Anyway, I love books too. It's the smell, I tell you. I'm sure these publishers are felling poppy bushes to make them paper pulp...

Right, I digress. As much as I love books, I hate to agree that the time for REAL books are about to end.

Imagine how much space we save. imagine how much ink we save.
Imagine how many trees (for unethical publishers with solo rights on books that you just want a piece of) you save.

Finally, as you already put it, convenience in the form of ultimate portability. A library in the palm of your hand.

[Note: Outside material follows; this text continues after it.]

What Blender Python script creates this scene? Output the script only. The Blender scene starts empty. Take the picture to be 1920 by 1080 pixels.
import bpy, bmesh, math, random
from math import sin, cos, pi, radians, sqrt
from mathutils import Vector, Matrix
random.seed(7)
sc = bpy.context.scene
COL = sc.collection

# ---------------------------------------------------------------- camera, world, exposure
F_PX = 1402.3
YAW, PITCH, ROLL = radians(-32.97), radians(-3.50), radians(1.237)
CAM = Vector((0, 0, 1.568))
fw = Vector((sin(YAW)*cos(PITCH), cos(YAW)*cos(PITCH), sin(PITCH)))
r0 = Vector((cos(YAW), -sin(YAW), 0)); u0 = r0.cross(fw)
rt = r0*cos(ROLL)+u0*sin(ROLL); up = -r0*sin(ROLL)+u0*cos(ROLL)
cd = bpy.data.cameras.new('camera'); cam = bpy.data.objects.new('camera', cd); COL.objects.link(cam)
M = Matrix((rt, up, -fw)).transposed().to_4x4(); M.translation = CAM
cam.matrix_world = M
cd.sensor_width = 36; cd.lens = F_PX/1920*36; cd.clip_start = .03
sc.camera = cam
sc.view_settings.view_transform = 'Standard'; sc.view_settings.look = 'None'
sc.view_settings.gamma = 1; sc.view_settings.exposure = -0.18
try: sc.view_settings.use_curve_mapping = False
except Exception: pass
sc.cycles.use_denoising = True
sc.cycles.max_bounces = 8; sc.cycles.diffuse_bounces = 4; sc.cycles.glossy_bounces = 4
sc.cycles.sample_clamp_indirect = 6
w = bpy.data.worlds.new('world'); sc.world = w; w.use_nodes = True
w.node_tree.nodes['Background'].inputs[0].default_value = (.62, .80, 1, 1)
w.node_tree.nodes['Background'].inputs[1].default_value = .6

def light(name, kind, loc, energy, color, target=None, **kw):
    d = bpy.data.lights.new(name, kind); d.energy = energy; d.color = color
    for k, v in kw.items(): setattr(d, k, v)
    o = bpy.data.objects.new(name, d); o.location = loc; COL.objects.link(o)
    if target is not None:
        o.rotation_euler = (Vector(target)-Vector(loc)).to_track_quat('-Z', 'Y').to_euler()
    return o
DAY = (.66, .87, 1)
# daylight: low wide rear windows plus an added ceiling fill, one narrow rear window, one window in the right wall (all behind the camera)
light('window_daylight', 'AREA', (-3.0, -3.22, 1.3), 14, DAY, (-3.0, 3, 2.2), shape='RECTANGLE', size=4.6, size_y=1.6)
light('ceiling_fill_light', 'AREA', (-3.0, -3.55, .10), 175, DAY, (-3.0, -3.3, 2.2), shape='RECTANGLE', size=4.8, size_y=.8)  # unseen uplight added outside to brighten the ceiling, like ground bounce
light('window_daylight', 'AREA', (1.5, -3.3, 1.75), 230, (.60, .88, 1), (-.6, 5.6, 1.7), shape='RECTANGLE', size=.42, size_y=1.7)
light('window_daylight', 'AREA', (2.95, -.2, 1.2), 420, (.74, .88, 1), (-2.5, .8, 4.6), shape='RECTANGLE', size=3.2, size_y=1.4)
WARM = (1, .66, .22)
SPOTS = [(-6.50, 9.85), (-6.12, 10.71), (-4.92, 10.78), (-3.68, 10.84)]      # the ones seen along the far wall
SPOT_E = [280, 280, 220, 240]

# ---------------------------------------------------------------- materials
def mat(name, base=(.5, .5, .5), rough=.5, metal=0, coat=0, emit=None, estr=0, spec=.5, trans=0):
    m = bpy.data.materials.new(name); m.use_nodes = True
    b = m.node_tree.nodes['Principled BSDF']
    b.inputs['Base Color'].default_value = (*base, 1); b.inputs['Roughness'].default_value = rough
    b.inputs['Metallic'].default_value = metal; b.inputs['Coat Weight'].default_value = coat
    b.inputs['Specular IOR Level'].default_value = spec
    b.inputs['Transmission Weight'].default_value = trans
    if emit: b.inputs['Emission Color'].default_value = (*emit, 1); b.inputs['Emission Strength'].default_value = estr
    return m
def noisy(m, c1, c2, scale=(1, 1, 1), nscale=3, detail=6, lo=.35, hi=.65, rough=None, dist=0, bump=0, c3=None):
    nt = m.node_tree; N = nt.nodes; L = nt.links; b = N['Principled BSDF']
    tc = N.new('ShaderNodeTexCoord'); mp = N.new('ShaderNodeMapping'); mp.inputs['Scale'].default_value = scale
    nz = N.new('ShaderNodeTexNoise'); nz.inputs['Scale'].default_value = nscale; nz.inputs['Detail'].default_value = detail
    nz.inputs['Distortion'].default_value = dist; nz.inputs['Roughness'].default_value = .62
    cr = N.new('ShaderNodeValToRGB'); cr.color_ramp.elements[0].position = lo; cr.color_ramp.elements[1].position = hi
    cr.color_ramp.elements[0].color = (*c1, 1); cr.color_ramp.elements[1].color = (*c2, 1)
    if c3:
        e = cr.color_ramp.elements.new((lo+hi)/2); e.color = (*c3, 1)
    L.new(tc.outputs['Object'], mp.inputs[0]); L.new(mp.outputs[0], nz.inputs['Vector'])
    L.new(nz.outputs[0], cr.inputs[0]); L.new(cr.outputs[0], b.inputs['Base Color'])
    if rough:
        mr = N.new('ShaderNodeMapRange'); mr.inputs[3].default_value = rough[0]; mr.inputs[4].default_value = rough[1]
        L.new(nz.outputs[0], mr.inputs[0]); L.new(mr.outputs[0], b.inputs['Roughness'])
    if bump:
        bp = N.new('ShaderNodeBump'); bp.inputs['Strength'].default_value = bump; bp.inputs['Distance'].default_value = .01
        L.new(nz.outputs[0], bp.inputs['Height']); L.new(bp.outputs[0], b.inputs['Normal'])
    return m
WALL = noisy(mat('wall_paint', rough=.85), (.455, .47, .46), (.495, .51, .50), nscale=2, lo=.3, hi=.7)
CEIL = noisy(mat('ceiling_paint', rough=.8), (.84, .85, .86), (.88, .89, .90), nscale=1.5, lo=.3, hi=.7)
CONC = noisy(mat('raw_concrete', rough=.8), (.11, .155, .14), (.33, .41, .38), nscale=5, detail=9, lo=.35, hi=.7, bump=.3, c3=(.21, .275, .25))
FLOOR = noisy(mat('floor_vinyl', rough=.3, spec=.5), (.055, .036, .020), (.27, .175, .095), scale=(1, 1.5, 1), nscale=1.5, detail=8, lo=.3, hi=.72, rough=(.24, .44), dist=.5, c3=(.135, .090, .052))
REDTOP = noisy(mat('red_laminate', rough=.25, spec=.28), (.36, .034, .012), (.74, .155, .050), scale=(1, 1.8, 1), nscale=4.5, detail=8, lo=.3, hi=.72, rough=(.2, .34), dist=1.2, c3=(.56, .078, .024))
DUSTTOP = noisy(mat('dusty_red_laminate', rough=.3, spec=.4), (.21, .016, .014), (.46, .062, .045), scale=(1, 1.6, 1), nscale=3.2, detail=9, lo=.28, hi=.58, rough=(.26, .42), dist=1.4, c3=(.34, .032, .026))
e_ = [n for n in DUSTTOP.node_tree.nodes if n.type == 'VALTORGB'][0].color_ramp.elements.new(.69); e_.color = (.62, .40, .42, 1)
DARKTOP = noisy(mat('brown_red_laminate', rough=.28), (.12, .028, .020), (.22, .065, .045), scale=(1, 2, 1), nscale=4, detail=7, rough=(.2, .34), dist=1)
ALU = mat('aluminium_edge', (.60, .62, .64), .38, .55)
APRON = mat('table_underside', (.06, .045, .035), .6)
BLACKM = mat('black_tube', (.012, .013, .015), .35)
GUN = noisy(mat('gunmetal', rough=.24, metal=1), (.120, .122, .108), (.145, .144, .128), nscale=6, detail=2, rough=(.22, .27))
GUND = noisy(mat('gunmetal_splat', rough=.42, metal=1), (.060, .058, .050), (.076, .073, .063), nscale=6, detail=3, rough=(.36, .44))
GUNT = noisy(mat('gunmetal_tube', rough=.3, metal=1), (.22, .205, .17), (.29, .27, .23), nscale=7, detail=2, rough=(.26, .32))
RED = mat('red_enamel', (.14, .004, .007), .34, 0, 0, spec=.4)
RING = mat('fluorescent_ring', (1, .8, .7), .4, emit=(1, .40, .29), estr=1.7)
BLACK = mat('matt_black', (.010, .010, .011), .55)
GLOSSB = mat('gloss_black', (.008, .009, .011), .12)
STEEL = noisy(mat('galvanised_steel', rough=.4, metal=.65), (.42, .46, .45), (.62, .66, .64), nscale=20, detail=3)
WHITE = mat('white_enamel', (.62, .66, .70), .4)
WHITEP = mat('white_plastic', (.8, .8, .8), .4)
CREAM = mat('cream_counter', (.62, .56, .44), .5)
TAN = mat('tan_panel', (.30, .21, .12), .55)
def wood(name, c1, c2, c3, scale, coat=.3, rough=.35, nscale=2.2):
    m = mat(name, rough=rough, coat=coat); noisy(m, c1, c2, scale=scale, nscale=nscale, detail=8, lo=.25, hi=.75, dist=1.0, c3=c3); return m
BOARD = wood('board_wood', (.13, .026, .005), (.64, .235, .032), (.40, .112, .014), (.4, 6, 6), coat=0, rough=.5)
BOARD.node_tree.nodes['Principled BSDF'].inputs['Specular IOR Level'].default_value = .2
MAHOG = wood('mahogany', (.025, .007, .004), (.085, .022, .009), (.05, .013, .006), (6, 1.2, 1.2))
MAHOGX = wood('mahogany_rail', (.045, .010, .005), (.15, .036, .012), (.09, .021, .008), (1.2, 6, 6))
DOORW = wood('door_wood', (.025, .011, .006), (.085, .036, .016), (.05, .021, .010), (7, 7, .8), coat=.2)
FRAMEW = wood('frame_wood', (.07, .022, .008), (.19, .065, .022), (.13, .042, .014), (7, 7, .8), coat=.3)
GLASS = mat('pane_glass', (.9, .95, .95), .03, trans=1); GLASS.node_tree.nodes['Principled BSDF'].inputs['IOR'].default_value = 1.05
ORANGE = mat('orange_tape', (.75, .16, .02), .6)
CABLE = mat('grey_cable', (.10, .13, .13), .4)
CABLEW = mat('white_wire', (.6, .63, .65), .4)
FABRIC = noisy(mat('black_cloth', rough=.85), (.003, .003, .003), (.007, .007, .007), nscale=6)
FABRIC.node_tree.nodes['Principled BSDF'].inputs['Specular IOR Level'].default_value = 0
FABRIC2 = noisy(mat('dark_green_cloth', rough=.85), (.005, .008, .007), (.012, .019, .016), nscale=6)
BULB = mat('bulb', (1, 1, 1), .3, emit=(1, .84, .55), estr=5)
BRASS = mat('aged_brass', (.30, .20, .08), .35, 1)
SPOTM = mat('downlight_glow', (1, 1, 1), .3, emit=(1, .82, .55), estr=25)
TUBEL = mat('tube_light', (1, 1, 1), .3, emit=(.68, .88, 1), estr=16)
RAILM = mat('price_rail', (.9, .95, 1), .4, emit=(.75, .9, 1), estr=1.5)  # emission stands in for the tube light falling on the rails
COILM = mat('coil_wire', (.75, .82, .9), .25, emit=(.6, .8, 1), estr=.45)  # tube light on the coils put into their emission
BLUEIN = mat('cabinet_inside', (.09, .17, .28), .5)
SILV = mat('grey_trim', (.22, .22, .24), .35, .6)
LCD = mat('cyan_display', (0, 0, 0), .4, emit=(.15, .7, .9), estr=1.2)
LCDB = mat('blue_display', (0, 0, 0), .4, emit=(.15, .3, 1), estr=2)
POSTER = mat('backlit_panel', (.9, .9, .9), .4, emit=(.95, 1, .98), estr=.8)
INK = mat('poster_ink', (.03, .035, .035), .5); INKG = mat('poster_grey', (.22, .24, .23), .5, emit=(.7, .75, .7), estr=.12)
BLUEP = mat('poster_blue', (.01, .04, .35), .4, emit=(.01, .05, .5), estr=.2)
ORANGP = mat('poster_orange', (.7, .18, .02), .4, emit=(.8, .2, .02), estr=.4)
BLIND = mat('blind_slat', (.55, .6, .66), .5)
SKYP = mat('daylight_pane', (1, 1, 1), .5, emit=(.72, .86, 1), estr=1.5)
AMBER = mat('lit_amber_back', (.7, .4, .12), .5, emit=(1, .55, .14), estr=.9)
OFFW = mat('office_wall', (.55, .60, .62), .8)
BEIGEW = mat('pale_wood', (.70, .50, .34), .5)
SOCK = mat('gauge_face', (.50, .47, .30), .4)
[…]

People a hundred years ago, nay, a couple decades ago, would salivate and stare at us with green-eyed envy for such precious technology and, here we are, holding a crusade against this progression.

As for your iPad breaking down and losing all your ebooks? Don't worry. Heard about synchronisation? :D

David said...

May Zhee,

Are the Amazon Kindle or Barnes & Noble Nook available for you?

The latest versions have decent web browsers, cost less than an iPad, and run most all droid apps.